__Directions for this task__: Determine how many lines include "scene". Give the number and nothing else.

__Given information__:
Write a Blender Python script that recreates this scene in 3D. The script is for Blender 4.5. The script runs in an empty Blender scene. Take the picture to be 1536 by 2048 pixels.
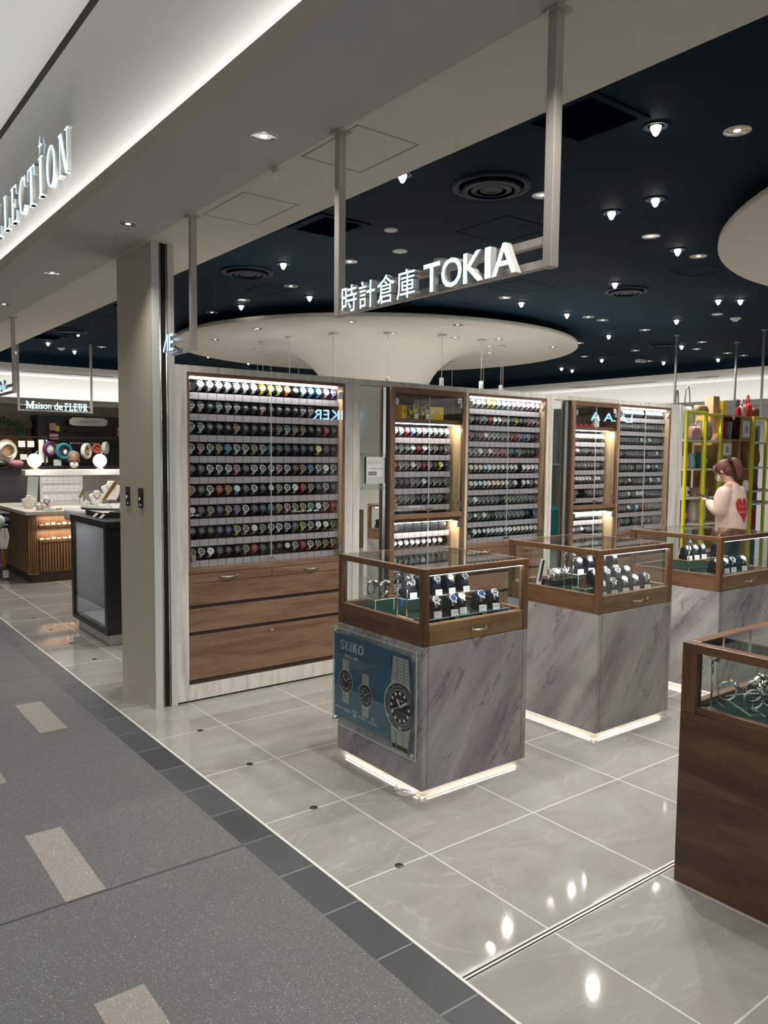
import bpy, bmesh, math, random
from mathutils import Vector, Matrix
random.seed(7)
C = bpy.context.scene.collection
SC = bpy.context.scene
PI = math.pi

# ------------------------------------------------------------------ camera
R = Matrix(((0.7935804956659246, -0.6083842935888815, 0.009927145258492073),
            (0.03777644933137846, 0.06554631655051931, 0.9971342037398032),
            (-0.6072914759607114, -0.7909312433494174, 0.07499887678629208)))
cd = bpy.data.cameras.new('camera'); cam = bpy.data.objects.new('camera', cd); C.objects.link(cam)
cd.sensor_fit = 'VERTICAL'; cd.sensor_height = 36.0; cd.sensor_width = 27.0
cd.lens = 1564.25274 * 36.0 / 2048.0
cd.clip_start = 0.05; cd.clip_end = 80
cam.matrix_world = Matrix.Translation((0, 0, 1.565)) @ R.transposed().to_4x4()
SC.camera = cam

# ------------------------------------------------------------------ world, colour management, exposure
W = bpy.data.worlds.new('mall_ambient'); SC.world = W; W.use_nodes = True
WB = W.node_tree.nodes['Background']; WB.inputs[0].default_value = (0.91, 0.93, 0.96, 1); WB.inputs[1].default_value = 1.40
SC.view_settings.view_transform = 'Standard'; SC.view_settings.look = 'None'
SC.view_settings.gamma = 1; SC.view_settings.use_curve_mapping = False
SC.view_settings.exposure = 0.50
SC.cycles.max_bounces = 9; SC.cycles.diffuse_bounces = 4; SC.cycles.glossy_bounces = 5
SC.cycles.transmission_bounces = 6; SC.cycles.transparent_max_bounces = 32
SC.cycles.use_denoising = True; SC.cycles.sample_clamp_indirect = 6; SC.cycles.sample_clamp_direct = 0
SC.cycles.caustics_reflective = False; SC.cycles.caustics_refractive = False
SC.cycles.use_light_tree = True
P_SPOT, P_DOWN, P_STRIP, P_COVE, P_MALL = 50.0, 20.0, 1.0, 0.85, 2.0   # lamp power factors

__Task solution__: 3